More financial investigators needed to cut serious and organised crime
Member: Nifa
It was reported this week that the cost of serious and organised crime to the UK is at least £37 billion a year. According to the National Crime Agency (NCA), the threat posed by this crime is now greater than terrorism. It is therefore not surprising that more financial investigators are needed.
Responding to the NCA’s report, Minister for Security and Economic Crime, Ben Wallace, announced a £48 million boost to the National Economic Crime Centre and gave a warning to the crime bosses who think they can “act with impunity”.
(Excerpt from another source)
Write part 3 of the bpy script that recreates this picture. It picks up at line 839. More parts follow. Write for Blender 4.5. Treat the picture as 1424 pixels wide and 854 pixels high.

As he said in his formal response to the NCA, criminals are developing new ways of doing things, so the Government needs to develop new methods of detection, including more financial investigators.
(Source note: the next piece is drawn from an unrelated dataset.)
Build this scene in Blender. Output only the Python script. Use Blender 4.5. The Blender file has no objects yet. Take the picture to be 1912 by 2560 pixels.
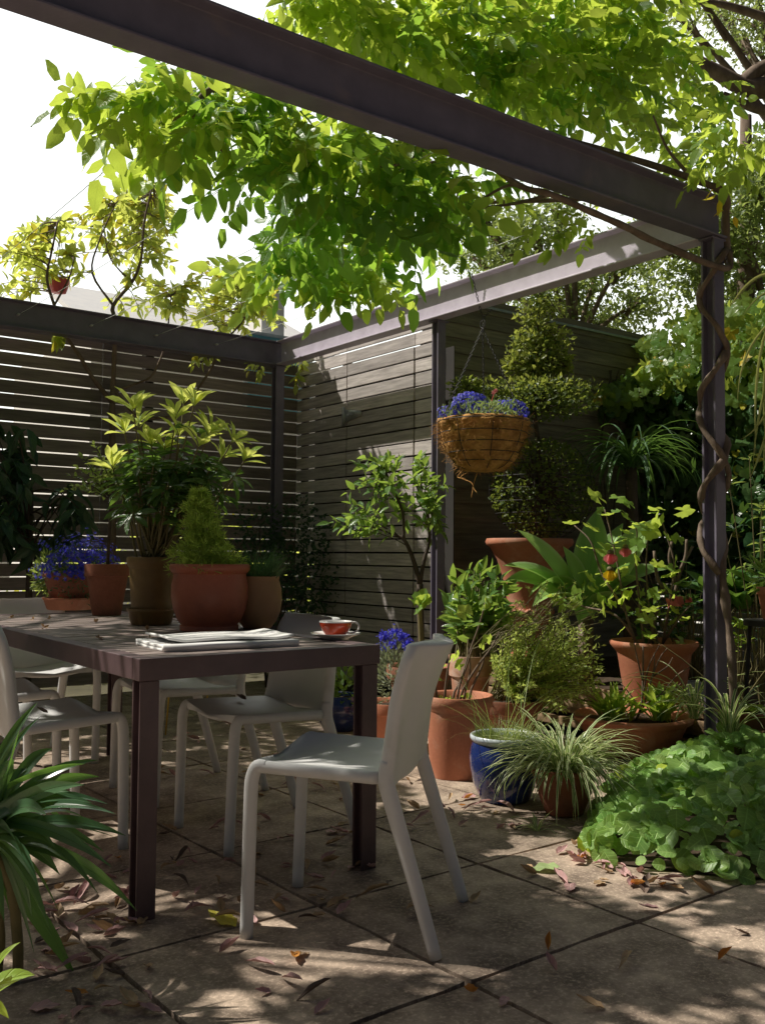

Mr Wallace cited BBC series McMafia in his response, saying that it exposed the reality of serious and organised crime in the 21st Century. In the show, the lead character explains how easy it is to hide the provenance of cash and does so seemingly effortlessly as he transfers money from his own account to a shell company and supposedly legitimate businesses that are actually fronts for organised crime.
The Minister pointed out that in London’s financial centre, there is an average $2.7 trillion per day reported in UK foreign exchange. As he said, that is a “huge haystack in which to hide illicit finance”.
However, with more financial investigators on board, the haystack will become easier to pick through. Forensic accountants will seize on the smallest anomaly or document that does not ‘look right’ and follow it as far as it takes them.
Roger Isaacs, Forensic Partner at Milsted Langdon, said: “As this report points out, financial crime is becoming increasingly common and increasingly serious.
“At times such as these, it is important to appoint forensic accountants and other experts to comb through the finer details of more complex cases, in order to increase the chances of unveiling the truth.”